Well, Day 1 in Istanbul. It’s nearly 10:30pm and it’s been a long day. So long that we got back to the flat and were too beat to go out for dinner. Thom went to a neighborhood place for a few things, stuffed eggplant, stuffed peppers and an onion thing, I guess, with a bit of salad. We basically threw it all together and it was really good. Lunch was similar – it was near the spice market and I think we found the most crowded with locals place, even at 2pm. We had no idea what we were picking, other than the stuffed grape leaves, and it was really good!! some chicken and some meat pieces with eggplant and potatoes.  Haven’t yet had the infamous kabops but will at some point.

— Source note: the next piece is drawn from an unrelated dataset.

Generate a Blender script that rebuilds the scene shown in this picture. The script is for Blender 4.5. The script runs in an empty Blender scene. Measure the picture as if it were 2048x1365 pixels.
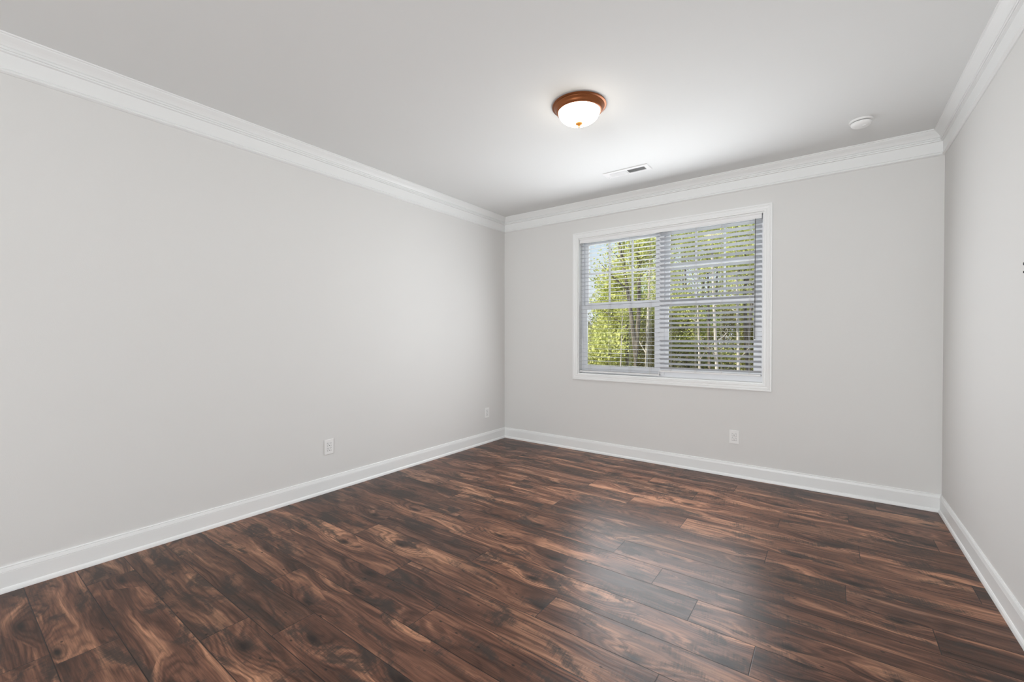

The morning started with Turkish coffee at the flat https://www.airbnb.com/rooms/5836670  then a walk down the hill to the tram to Sultanahmet. We went to the Blue Mosque but it was closed for prayer so we walked around toward the water. We saw the many freighters and large ships waiting to queue up into the Bosporus or pick up freight. We wandered some more, along the Hippodrome, and got back to the Blue Mosque for the 12:45 opening. What a tremendous place. We had to remove our shoes and carry them in a plastic bag and I had to wear my scarf. It was still impressive to see something with such history.

We then walked across to the much older, former church, then mosque, the Hagia Sophia, now a museum, for which our all Turkey musekart let us in. It is the 4th largest cathedral in the world and was first built in 360AD and burned down twice. It turned into a museum in 1935.

One thing to note – we were constantly being accosted by hawkers, trying to befriend us and sell us carpets. Thom felt saying nothing and walking away was the best approach. I found saying hello, chatting about where from and then when they asked, say we had no interest in carpets, then we didn’t need any, then we didn’t want any, etc. they would be done and walk away.

We then walked across the street to the Basilica Cisterns. Very impressive!!! Underground water storage from 532. It is 132 m length, by 65m wide. There are 336 columns in the cistern. It’s now not used to store water, but if it was actually as deep as the columns are tall, it would be an enormous amount. The water used to come from a forest 19KM north of Istanbul by aqueduct, and the walls are 4’ thick of fireproofed brick coated to resist the corrosiveness of the water.

After the cisterns we walked back to the Sultanahmet tram station and went down to the Eminonu and walked inward towards the spice market. We didn’t really know where it was and it was time to find some lunch, even though it was around 2.  We found our way into a busier spot and saw what looked to be an entrance to the bazaar. We went into a nearby restaurant for some good eats, though we had no idea what it was!!! It was chicken and meat things but the name was beyond us! We then went into the spice bazaar and its rich and nearly overwhelming wares. We quickly found a stall and purchased some amazingly good looking saffron as well as some pungent slightly weird paprika paste. Very rich… I decided it was time to try the baklava, and got a piece of chocolate/pistachio. Very nice…. It’s good I didn’t buy more.

As we moved farther along, at a slow shuffle pace, we came to place were the bazaar turned away and across the street was a shop selling coffee. The line was probably 4-5 minutes long and they were cranking out bags and bags of fresh ground Turkish coffee. You could smell it about 30 yards away!!! We got in line and got 500mg for about $7. Nice to have to start the day….

We then walked along the last leg of the bazaar and encountered the cheese and fresh fish stalls. It was nice to see the fresh fish. We haven’t had any yet but are now beginning to seek it out. The fish were all pretty small, maybe sardines, and small mackerel. We’re intending to eat out this trip so have no interest in buying and cooking any. We’ll see how that goes!!!

We then proceeded to walk back to the flat. The walk along the underneath part of the Galata bridge identified the many restaurants in that area. Including the fish boats where the food is cooked on the boat, and served on land, next to the boat. We finally bought some roasted chestnuts!  There are vendors every 30-50’ roasting chestnut everywhere. The smell is warm and rich and we got a bag of 300mg for a bit under $7. We also know where to come back to for the fish sandwiches at the Galata bridge!!! We continued on and ended up climbing up hill to Iskatel Street which was extremely crowded. You could barely walk. We pushed on and ended up at Taksim Square before turning downhill to get back to the flat.

It was a long 21,000+ step day so the feets were tired. It was time to refresh, have a cocktail, and decided some takeout would be better. So we had a nice supper at home, and then off to bed.

Tomorrow is the ferry to the Princes Island.